VIRL has collaborated with development partners in Zimbabwe’s rural communities in order to expand the business. VIRL worked together by incorporating microcredit into their programming.
eMaisha Pay (Uganda)
Through a secure mobile platform and an alternative credit scoring system, eMaisha Pay provides SMEs with access to rapid, affordable, and non-collateral working capital loans to engage in business growth.
The goal of the startup is to make it possible for any entrepreneur with an idea to create a business and contribute to the creation of jobs and the betterment of human life on the planet.
International Airtime Top-up (Uganda)
With over 80 destination currencies enabled, the International Top-Up Gateway (technology) can integrate cross-network/border airtime, mobile money, and bank low-cost transfers all across the world.
It primarily provides airtime, money transfers, and cash collection services to and from African corridors.
Motito (Ghana)
Motito is on a mission to improve the financial health of all Africans by fostering financial inclusion and increasing access to credit across the continent.
The company is a “buy now, pay later” platform that offers 0% interest credit at the point of transaction.

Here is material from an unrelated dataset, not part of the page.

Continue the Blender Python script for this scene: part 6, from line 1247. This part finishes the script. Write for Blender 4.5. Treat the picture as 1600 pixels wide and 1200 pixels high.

Akiba Digital (South Africa)
Akiba is a small business credit rating software that uses an alternative scoring model. Small businesses and society will benefit from the startup’s improved credit scoring system.
Damansah (Ivory Coast)
Small and medium businesses help African communities prosper economically. Entrepreneurs, on the other hand, find it difficult to organize themselves in order to assure their long-term viability.
Damansah Inc, a company that uses technology to assist entrepreneurs to expand their businesses, was founded in response to this large-scale challenge.
Professional speakers and mentors from Luxembourg and the United Arab Emirates will assist the chosen firms in developing their businesses and accomplishing their inclusion objectives over the course of the three-day program, fostering synergies among them, their partners, sponsors, investors, microfinance institutions, and public financial institutions (PFIs).